Losing to UCLA, 92-72, in the 1969 NCAA championship game was “at the time, probably the most disappointing loss I think I had ever encountered,” said Keller. “I think we averaged like 97 points a game with Rick Mount, Herman Gilliam, and George King as our coach. I think had we not had some injuries late in the season, especially with Chuck Bavis not being able to play in the Final Four because of a separated shoulder, and Gilliam just coming back from a leg injury, we would have done much better if we had had all of our parts. I never saw Rick off very often, but he did not shoot well in that final game. He hit his first two, then missed several. You don’t know if it’s a bad night or you credit the defense. Rick didn’t have many bad nights. He really could shoot it.”
Some 10 years ago George Faerber, a starting forward on that Purdue team, held a Bee Window grand opening in Lafayette, and with it, a reunion of his teammates. “To that point Herman had never gotten past the fact that we lost to UCLA and they beat us pretty good,” said Keller. “I sat down with him and said, yeah, we didn’t win, but look what we, and you, accomplished. He’d played eight years in the NBA, had a wonderful career, and won a title with Portland in 1977. Hopefully I was able, while he was alive, [Gilliam died in 2005], to at least get him thinking about the fact that this was a positive experience rather than ending up being a negative one.”
Keller was chosen by the Milwaukee Bucks in the NBA draft, and had he made the team he could have played with Abdul-Jabbar, but he thought it would be better to stay at home with the Pacers.
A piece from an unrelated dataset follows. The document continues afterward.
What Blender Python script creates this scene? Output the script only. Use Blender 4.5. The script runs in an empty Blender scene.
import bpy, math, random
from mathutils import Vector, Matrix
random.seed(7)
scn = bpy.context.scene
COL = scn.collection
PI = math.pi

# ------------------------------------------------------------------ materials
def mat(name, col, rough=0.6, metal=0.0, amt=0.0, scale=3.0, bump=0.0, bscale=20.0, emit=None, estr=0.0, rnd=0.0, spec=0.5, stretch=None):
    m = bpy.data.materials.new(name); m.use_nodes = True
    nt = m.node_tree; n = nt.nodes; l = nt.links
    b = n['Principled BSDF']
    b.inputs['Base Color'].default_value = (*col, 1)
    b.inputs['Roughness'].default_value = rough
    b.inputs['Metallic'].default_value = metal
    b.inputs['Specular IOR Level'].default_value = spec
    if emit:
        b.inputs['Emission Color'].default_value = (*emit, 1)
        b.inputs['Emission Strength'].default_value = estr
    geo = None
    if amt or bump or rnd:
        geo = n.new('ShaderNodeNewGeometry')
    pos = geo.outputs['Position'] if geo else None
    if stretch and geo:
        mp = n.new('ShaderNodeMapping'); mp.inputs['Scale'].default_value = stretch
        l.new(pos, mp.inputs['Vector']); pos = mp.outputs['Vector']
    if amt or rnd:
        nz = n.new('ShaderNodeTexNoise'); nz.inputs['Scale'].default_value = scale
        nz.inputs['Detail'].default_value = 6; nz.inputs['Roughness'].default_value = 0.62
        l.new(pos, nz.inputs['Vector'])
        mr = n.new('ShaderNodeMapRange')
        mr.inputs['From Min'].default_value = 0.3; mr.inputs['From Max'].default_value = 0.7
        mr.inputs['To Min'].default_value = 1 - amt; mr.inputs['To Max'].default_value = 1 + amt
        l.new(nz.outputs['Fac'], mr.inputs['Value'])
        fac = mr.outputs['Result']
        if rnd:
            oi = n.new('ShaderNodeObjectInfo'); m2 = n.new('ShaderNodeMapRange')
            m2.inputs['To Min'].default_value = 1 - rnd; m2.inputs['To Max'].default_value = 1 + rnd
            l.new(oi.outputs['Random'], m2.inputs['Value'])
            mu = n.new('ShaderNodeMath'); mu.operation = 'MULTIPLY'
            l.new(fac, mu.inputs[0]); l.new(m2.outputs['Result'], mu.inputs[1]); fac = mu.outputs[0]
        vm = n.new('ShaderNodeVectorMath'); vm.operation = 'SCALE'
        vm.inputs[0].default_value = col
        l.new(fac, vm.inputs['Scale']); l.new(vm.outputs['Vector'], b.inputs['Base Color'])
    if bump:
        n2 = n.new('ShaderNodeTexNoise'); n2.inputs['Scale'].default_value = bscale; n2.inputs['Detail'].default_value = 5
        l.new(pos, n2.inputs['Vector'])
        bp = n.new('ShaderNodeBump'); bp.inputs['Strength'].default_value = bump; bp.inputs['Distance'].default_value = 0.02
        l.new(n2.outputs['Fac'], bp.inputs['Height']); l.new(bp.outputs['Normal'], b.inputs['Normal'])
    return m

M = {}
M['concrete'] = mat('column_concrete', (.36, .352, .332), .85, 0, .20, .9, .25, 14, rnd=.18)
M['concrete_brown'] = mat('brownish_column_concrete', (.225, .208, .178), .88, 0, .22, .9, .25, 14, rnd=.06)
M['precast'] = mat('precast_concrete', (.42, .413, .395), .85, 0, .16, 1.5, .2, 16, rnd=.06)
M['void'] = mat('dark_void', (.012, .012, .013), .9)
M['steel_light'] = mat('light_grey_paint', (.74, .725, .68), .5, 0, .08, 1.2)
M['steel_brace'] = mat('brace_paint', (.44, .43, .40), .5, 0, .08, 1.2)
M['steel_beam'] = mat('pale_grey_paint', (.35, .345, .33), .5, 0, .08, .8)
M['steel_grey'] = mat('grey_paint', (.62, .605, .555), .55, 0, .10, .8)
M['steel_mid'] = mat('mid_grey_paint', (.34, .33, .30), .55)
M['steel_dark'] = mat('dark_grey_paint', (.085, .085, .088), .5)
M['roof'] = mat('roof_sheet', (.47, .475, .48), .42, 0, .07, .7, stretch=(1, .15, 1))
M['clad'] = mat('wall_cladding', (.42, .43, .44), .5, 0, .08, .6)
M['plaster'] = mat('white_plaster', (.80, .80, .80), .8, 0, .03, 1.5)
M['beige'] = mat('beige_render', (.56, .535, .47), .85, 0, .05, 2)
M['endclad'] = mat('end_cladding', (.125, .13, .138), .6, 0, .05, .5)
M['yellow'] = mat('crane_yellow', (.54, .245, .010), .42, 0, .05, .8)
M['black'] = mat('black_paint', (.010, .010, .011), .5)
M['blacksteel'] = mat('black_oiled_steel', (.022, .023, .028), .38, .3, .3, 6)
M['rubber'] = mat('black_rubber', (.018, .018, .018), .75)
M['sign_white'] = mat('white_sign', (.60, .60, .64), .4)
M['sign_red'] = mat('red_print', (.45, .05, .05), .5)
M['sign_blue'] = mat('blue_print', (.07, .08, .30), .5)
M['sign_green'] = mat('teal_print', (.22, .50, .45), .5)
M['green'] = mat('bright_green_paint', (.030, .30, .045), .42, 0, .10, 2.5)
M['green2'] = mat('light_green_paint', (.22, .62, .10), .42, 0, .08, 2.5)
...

“When you look at that team, you look at the leadership role of coach Bobby Leonard. Slick was very enthusiastic and he loved to have fun, but he loved to win. And he assembled good players. The first one that comes to mind is Roger Brown, then Mel Daniels, Freddie Lewis, Darnell Hillman, Bob Netolicky, and George McGinnis, and guys right on down the line. Nobody cared who scored the points or got the accolades. I think what people cared about is that we won. I think even today in Indianapolis people still remember the old ABA and the championships we won. That’s the foundation of the Indiana Pacers today.”
Keller started his camps in 1974 when he played with the Pacers. They were sports camps, but the venture evolved into the Billy Keller Basketball Camp, Inc. He also has a video called “The Lost Art of Shooting,” and does individual instruction in addition to conducting mini-shooting schools. He also did some coaching, one year with the Brebeuf Jesuit Preparatory School girls’ team, one year as an assistant at Purdue, and seven years with the University of Indianapolis men’s team.
Keller and his wife, Joyce, have two grown daughters, four grandchildren, and “three granddogs.” And the man who inspired a ballad doesn’t think being 5-10 held him back in any way.
“I don’t feel like the players today are any better at their game than we were at our game,” he said. “Sometimes people want to say our [Pacers] team back in the ‘70s, how could you compete? Well, you can’t compare that. But I feel we were as good, and at this point we accomplished more in our game then than the teams today have accomplished.”